Chelsea: Rival bidders kick as preferred choice to buy club from Abramovich emerges

 


Rival bidding groups are now kicking, accusing the US merchant bank, Raine Group of preferential treatment towards the Ricketts family as the fierce battle to buy Chelsea football club intensifies, The Times reports.

The rival bidding groups fear the owners of the Chicago Cubs are now the preferred choice of Raine to buy the Stamford Bridge outfit.

Chelsea owner, Roman Abramovich had enlisted US merchant bank Raine Group to oversee the sale of the club he has owned since 2003 after he was sanctioned by the United Kingdom government over his ties with President Vladimir Putin, who declared war against Ukraine.

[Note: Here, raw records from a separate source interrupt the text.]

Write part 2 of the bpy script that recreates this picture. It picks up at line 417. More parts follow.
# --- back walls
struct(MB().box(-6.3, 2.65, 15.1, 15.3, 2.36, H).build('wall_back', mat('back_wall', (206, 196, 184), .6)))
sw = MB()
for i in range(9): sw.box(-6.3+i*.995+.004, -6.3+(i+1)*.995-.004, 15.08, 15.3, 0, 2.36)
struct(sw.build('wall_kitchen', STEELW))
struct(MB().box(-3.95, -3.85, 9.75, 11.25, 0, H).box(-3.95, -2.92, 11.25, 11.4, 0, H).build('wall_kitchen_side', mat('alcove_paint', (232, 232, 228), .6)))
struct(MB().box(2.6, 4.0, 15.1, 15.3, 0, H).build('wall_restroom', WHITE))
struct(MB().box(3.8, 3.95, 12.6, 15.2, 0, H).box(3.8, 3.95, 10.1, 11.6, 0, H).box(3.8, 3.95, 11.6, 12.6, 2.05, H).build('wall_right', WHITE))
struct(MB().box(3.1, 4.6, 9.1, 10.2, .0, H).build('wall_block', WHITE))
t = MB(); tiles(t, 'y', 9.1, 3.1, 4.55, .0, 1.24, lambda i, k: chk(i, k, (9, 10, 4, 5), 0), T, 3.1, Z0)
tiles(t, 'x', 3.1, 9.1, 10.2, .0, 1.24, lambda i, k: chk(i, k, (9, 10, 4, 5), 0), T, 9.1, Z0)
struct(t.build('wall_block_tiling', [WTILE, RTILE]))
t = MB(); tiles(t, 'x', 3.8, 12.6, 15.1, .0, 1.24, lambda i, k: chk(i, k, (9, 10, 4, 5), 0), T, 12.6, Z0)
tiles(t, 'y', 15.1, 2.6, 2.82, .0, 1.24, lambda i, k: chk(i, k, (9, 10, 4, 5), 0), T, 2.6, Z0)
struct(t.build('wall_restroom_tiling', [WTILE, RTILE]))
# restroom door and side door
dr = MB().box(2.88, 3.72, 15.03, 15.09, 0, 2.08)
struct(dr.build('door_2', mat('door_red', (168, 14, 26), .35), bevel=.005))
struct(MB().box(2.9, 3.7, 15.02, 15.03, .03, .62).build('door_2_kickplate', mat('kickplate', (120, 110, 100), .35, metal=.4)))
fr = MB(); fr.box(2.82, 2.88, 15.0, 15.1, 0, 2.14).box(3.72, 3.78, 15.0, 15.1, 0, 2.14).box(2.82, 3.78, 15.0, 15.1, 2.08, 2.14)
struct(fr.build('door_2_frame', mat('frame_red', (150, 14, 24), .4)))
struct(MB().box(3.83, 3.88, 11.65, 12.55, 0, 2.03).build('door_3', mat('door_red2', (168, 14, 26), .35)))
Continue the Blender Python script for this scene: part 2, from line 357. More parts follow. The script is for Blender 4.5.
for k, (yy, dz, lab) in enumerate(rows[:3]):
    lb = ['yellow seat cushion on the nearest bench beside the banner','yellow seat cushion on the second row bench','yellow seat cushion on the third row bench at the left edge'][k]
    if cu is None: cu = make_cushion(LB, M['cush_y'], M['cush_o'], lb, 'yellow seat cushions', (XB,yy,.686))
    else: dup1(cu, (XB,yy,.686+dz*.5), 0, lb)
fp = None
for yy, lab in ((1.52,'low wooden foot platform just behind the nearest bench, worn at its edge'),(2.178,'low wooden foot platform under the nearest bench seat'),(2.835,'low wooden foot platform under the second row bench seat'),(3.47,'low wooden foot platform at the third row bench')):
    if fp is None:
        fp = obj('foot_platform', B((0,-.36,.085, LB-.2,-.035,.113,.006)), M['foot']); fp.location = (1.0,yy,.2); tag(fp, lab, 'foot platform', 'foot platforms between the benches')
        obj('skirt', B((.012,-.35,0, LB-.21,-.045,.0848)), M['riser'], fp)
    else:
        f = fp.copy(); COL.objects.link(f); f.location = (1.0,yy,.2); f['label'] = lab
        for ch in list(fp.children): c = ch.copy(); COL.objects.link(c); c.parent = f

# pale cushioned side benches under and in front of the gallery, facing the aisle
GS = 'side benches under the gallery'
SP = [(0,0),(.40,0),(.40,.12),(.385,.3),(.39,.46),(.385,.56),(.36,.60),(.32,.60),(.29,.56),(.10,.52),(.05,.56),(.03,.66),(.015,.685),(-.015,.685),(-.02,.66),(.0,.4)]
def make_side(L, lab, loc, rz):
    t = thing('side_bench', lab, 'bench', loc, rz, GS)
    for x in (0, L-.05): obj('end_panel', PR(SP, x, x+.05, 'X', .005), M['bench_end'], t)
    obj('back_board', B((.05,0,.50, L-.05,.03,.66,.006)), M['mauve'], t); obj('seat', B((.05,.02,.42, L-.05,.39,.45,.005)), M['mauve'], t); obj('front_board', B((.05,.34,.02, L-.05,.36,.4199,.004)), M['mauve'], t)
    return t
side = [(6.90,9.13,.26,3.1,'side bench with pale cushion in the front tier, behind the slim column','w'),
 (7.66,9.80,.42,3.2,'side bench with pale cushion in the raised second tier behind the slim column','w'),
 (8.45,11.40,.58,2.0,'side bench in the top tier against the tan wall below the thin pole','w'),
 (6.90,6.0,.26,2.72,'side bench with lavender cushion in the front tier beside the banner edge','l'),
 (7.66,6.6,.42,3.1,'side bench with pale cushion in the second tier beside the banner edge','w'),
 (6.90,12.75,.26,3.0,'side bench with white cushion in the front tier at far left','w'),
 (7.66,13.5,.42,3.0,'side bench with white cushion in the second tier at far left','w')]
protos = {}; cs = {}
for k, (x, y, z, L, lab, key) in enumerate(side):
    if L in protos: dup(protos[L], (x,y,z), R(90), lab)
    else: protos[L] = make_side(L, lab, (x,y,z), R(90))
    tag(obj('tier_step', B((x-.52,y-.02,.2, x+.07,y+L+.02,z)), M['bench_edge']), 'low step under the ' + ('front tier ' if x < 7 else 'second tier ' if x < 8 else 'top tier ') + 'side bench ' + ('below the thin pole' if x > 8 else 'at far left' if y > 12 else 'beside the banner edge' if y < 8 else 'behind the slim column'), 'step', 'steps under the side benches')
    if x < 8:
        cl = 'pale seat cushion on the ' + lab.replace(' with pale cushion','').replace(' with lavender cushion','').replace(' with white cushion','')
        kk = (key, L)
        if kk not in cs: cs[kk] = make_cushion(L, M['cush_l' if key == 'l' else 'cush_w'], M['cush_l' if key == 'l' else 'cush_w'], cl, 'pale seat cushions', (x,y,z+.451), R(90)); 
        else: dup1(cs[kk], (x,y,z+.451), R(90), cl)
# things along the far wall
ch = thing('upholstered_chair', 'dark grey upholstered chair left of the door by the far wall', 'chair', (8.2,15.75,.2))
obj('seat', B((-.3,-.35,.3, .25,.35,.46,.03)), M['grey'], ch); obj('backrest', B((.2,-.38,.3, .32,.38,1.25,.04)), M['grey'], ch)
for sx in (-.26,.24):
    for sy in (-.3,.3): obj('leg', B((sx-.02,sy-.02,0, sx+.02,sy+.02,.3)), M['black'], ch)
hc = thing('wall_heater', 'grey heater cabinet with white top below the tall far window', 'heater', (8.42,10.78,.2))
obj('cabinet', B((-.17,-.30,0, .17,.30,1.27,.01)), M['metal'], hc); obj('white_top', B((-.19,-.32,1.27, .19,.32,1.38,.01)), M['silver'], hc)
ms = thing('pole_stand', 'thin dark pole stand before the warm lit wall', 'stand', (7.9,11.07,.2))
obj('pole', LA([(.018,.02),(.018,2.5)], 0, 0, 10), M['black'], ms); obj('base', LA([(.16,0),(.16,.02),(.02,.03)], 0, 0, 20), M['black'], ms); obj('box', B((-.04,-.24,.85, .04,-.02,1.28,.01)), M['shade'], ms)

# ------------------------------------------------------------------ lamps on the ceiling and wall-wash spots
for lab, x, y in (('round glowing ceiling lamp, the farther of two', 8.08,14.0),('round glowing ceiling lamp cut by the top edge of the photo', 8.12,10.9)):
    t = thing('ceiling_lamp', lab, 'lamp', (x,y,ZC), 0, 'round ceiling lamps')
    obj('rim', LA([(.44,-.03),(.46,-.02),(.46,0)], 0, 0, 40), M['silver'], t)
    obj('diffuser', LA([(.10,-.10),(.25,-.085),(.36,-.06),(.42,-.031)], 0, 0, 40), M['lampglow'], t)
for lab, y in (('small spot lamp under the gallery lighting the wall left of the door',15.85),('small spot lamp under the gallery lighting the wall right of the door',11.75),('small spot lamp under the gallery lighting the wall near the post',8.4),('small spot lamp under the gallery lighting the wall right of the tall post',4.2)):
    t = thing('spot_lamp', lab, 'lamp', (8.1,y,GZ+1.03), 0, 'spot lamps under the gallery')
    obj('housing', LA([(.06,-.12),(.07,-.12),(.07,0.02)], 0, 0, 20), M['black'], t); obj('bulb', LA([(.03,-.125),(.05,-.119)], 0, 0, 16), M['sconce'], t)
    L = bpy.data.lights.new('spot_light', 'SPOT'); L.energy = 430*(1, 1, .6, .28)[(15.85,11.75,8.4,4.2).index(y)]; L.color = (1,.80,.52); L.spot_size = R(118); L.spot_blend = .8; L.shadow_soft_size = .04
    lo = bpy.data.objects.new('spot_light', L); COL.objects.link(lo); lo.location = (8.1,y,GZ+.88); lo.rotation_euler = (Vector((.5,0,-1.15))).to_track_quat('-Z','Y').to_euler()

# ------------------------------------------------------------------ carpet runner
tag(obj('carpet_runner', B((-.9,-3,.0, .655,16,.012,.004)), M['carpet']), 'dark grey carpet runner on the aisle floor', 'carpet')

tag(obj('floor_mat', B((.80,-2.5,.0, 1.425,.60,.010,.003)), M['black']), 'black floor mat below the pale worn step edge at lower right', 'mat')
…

Raine group got a lot of offers from within and outside Europe and whittled it down to a four-strong shortlist.

The controversial prospective owners, the Ricketts family, as well as consortiums led by Todd Boehly, Sir Martin Broughton and Stephen Pagliuca made the top four bidders.

At a point, it appeared as though the Ricketts bid would not make the final cut, after several backlashes from supporters when anti-Muslim comments from the family’s patriarch, Joe, resurfaced.

But the Ricketts family’s bid has now gotten through to the next stage of the selection process.

The Times reports that rival bidding groups fear the owners of the Chicago Cubs are now the preferred choice of Raine to buy Chelsea.

One of the shortlisted consortiums even feel rules of the bidding process might have been ‘breached’ after Chelsea chairman Bruce Buck set up a meeting between Tom Ricketts and Paul Canoville.

The meeting was held after former Chelsea player, who is the club’s first black player, had demanded the thrashing of the Ricketts family’s bid after Joe Ricketts’ Islamophobic remarks resurfaced.

However, Tom Ricketts, Joe’s son, reached out to Buck to broker the meeting with Canoville and they met last Thursday with the Chelsea chairman also in attendance.

For this reason, the rival consortiums feel this goes against the strict instructions they were given not to lobby Chelsea’s three-person executive team.

That body, who will work with Raine to decide the preferred bidder, consists of Buck and Chelsea directors, Marina Granovskaia and Eugene Tenenbaum.

Chelsea insists Buck did not play an active part in the meeting, but the rival bidders feel his intervention to help the Ricketts’ family ‘cleanse their reputation’ goes against the rules of the process.